The First Land program is used to reserve small blocks of land for first time land buyers, intending to decrease the cost of land for new premium accounts. This program also serves as an incentive for new Residents with free accounts to upgrade to premium accounts. A Resident pays a fixed fee of L$1 per 1m2 for a 512m2 plot.
These First Land plots are frequently consolidated into larger plots when the original owners sell them to other residents.

Regions

  • Regions put up for auction are usually accesible from the main continent (e.g. by crossing the simulator boundary) of Second Life.
  • Regions purchased privately are not allowed to be accessible directly from the main continent of Second Life, multiple regions can be purchased and placed next to each other creating their own island or small continent.
The high land tier fees (US$195 a month) associated with owning a 16 acre region have resulted in many privately purchased simulators being focused solely on content that can return a profit, reducing the variety available.

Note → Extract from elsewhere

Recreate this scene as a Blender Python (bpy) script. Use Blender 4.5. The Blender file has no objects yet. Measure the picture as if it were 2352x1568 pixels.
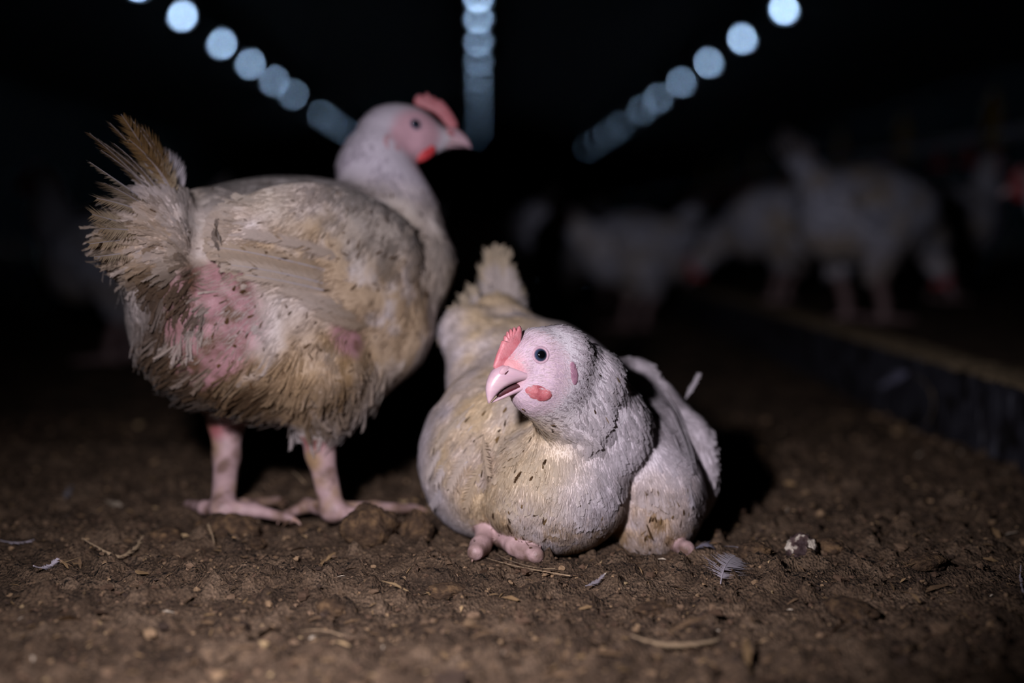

There are exceptions to this behavior, such as Svarga (an artifical eco system driven by LSL, created by Second Life Resident Laukosargas Svarog
A region can theoretically hold up to 100 users at a time, but performance can severely degrade at these numbers, and factors such as the amount of prims and active scripts running on the server also factor into performance.

Openspaces

Whereas normal private islands run on their own dedicated CPU, the Openspace regions run four per CPU: this limits their performance. Each of the four is limited to only 1875 prims. Openspaces only ever share with other openspaces on a server. Openspaces must be anchored to a normal existing Island or be used in a series to create space between islands. In other words, they cannot be used to “float” space on their own.